Nach dem Verlassen der Fähre geht's durch den Anton Anderson Memorial Tunnel. Bis vor wenigen Jahren fuhr da nur der Zug durch und alle Autos wurden verladen. Jetzt steht die einzige Spur zu festgelegten Zeiten dem Autoverkehr in beiden Richtungen und zwei Mal am Tag eben dem Zug zur Vergügung. Ein interessantes Konzept.

Auf dem Weg über den Seward Highway kommen wir an dem bekannten Portage Glacier vorbei, der sich in den letzten 100 Jahren hinter einen Berg zurückgezogen hat und den vorgelagerten See mit kleinen Eisbergen versorgt. Leider ist heute die Zahl schwimmenden Eisberge wesentlich niedriger als an anderen Tagen, dafür werden wir bei einer Wanderung über den Byron Glacier mehr als entschädigt. Auch das Wetter lässt uns nicht im Stich. Es bleibt sonnig.

Am späteren Nachmittag erreichen wir die Kenai Peninsula in Seward. Wir schlagen unsere Zelte eine Meile außerhalb von Seward bei Millers Crossing auf.
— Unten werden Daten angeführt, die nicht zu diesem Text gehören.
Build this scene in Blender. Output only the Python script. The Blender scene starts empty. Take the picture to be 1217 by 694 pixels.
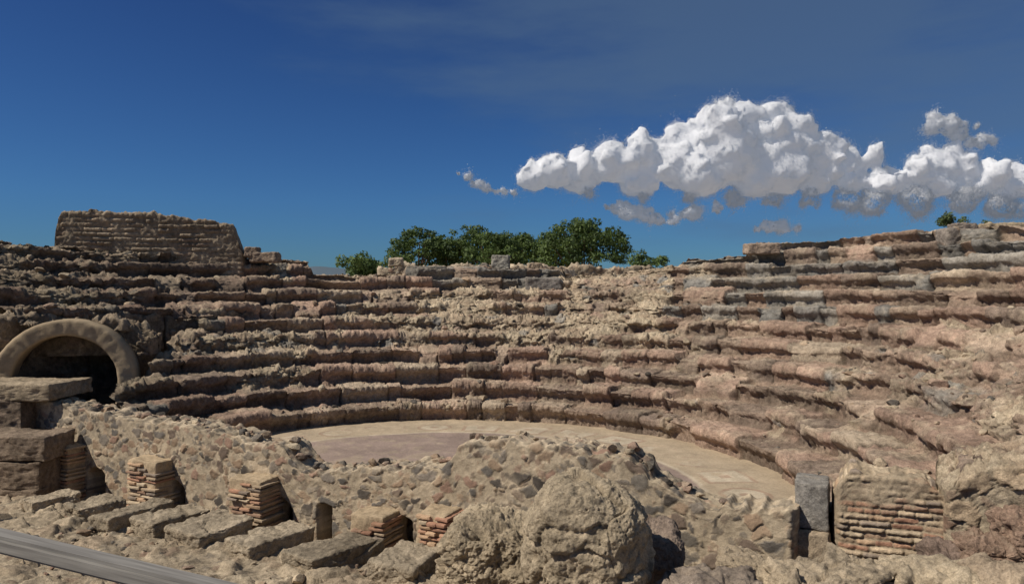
import bpy, bmesh, math, numpy as np
from mathutils import Vector, Matrix
rng=np.random.default_rng(7)
scene=bpy.context.scene
F=850.0; CAMZ=3.0
def PX(px,py,Y): return np.array([(px-608)/F*Y, Y, CAMZ-(py-347)/F*Y])
# ---------------- noise ----------------
def hsh(ix,iy,iz,s):
    n=(ix.astype(np.int64)*374761393+iy.astype(np.int64)*668265263+iz.astype(np.int64)*1440662683+s*974634777)&0xFFFFFFFF
    n=((n^(n>>13))*1274126177)&0xFFFFFFFF
    n=((n^(n>>15))*668265261)&0xFFFFFFFF
    return ((n^(n>>16))&0xFFFFFF)/16777216.0
def vnoise(P,s=0):
    I=np.floor(P); f=P-I; f=f*f*(3-2*f); I=I.astype(np.int64)
    x,y,z=I[:,0],I[:,1],I[:,2]; r=0
    for dx in (0,1):
        wx=f[:,0] if dx else 1-f[:,0]
        for dy in (0,1):
            wy=f[:,1] if dy else 1-f[:,1]
            for dz in (0,1):
                wz=f[:,2] if dz else 1-f[:,2]
                r=r+hsh(x+dx,y+dy,z+dz,s)*wx*wy*wz
    return r*2-1
def fbm(P,scale,o=4,s=0,g=.5):
    r=0;a=1;t=0
    for i in range(o):
        r=r+a*vnoise(P*scale*(2.03**i)+i*17.3,s+i); t+=a; a*=g
    return r/t
def worley(P,scale,s=0):
    """F1,F2,cell id, facet (random planar tilt inside the cell, -1..1)"""
    Q=P*scale; I=np.floor(Q).astype(np.int64)
    n=len(Q); f1=np.full(n,9.);f2=np.full(n,9.);idr=np.zeros(n);fc=np.zeros(n)
    for dx in (-1,0,1):
        for dy in (-1,0,1):
            for dz in (-1,0,1):
                a=I[:,0]+dx;b=I[:,1]+dy;c=I[:,2]+dz
                h0=hsh(a,b,c,s);h1=hsh(a,b,c,s+1);h2=hsh(a,b,c,s+2)
                vx=a+h0-Q[:,0];vy=b+h1-Q[:,1];vz=c+h2-Q[:,2]
                d=vx**2+vy**2+vz**2
                m=d<f1
                f2=np.where(m,f1,np.minimum(f2,d))
                h3=hsh(a,b,c,s+3)
                idr=np.where(m,h3,idr)
                g0=(h0*7.3)%1-.5;g1=(h1*9.1)%1-.5;g2=(h2*5.7)%1-.5
                fc=np.where(m,(vx*g0+vy*g1+vz*g2)*2.2,fc)
                f1=np.where(m,d,f1)
    return np.sqrt(f1),np.sqrt(f2),idr,fc
def sst(a,b,x):
    t=np.clip((x-a)/(b-a),0,1); return t*t*(3-2*t)
def pick(pal,r):
    pal=np.array(pal); return pal[np.clip((r*len(pal)).astype(int),0,len(pal)-1)]
def warp(P,sc,am,s): return P+am*np.stack([fbm(P,sc,2,s),fbm(P,sc,2,s+1),fbm(P,sc,2,s+2)],-1)
# ---------------- mesh helpers ----------------
def mk(name,V,Q,mat,col=None,smooth=True,parent=None,nrm=None):
    me=bpy.data.meshes.new(name); V=np.asarray(V,dtype=np.float32); Q=np.asarray(Q,dtype=np.int32)
    k=Q.shape[1]
    me.vertices.add(len(V)); me.vertices.foreach_set('co',V.ravel())
    me.loops.add(Q.size); me.loops.foreach_set('vertex_index',Q.ravel())
    me.polygons.add(len(Q)); me.polygons.foreach_set('loop_start',np.arange(len(Q),dtype=np.int32)*k)
    try: me.polygons.foreach_set('loop_total',np.full(len(Q),k,dtype=np.int32))
    except Exception: pass
    me.update(calc_edges=True)
    me.polygons.foreach_set('use_smooth',np.full(len(Q),smooth))
    if col is not None:
        at=me.color_attributes.new('Col','FLOAT_COLOR','POINT')
        c=np.ones((len(V),4),dtype=np.float32); c[:,:3]=col; at.data.foreach_set('color',c.ravel())
    if nrm is not None:
        at=me.attributes.new('Nrm','FLOAT_VECTOR','POINT'); at.data.foreach_set('vector',np.asarray(nrm,dtype=np.float32).ravel())
    me.materials.append(mat); me.update()
    ob=bpy.data.objects.new(name,me); scene.collection.objects.link(ob)
    if parent: ob.parent=parent
    return ob
def gridq(nu,nv):
    i=np.arange(nu-1)[:,None]; j=np.arange(nv-1)[None,:]
    a=i*nv+j
    return np.stack([a,a+nv,a+nv+1,a+1],-1).reshape(-1,4)
def sm(A,w):
    if w<2: return A
    p=w//2; B=np.pad(A,[(0,0)]*(A.ndim-1)+[(p,w-1-p)],mode='edge')
    c=np.cumsum(np.concatenate([np.zeros(A.shape[:-1]+(1,)),B],-1),-1)
    return (c[...,w:]-c[...,:-w])/w
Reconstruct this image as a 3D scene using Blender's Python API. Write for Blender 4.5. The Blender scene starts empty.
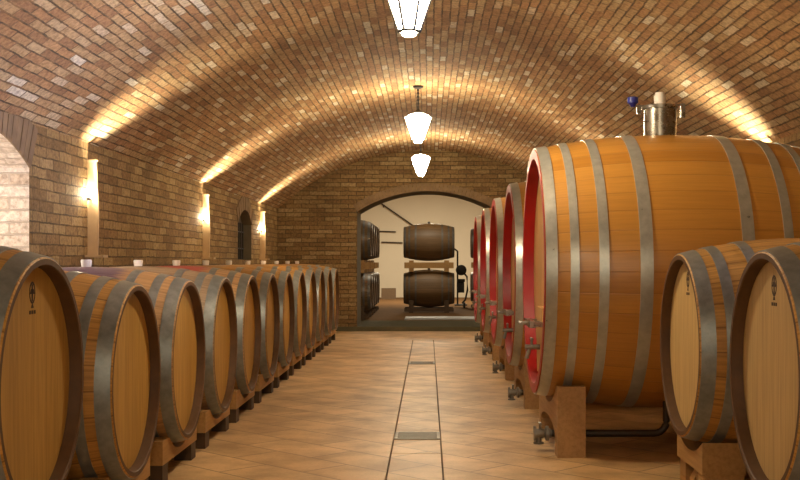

Der Zeltplatz liegt keine 100 Meter vom Fjord entfernt. Für Freunde abgelegener und ruhiger Übernachtungen ist der Campground nicht geeignet, auch die sanitären Einrichtungen machen einen na ja, sagen wir mittelmäßigen, Eindruck. Aber dafür sind wir ganz nah am Wasser, an den Möven und an den Fischern, die dort ihrer Arbeit nachgehen.

Der Abend wird abgeschlossen mit einem leckeren Geschnetzelten und Angriffen von Killerfliegen. Nein, im Ernst, durch die Lage direkt am Wasser haben wir erstmals seit einigen Tagen wieder mit allerlei kleinen Flugtieren zu tun, die nur unser Bestes wollen, das Blut. Und gelegentlich bekommen sie es auch.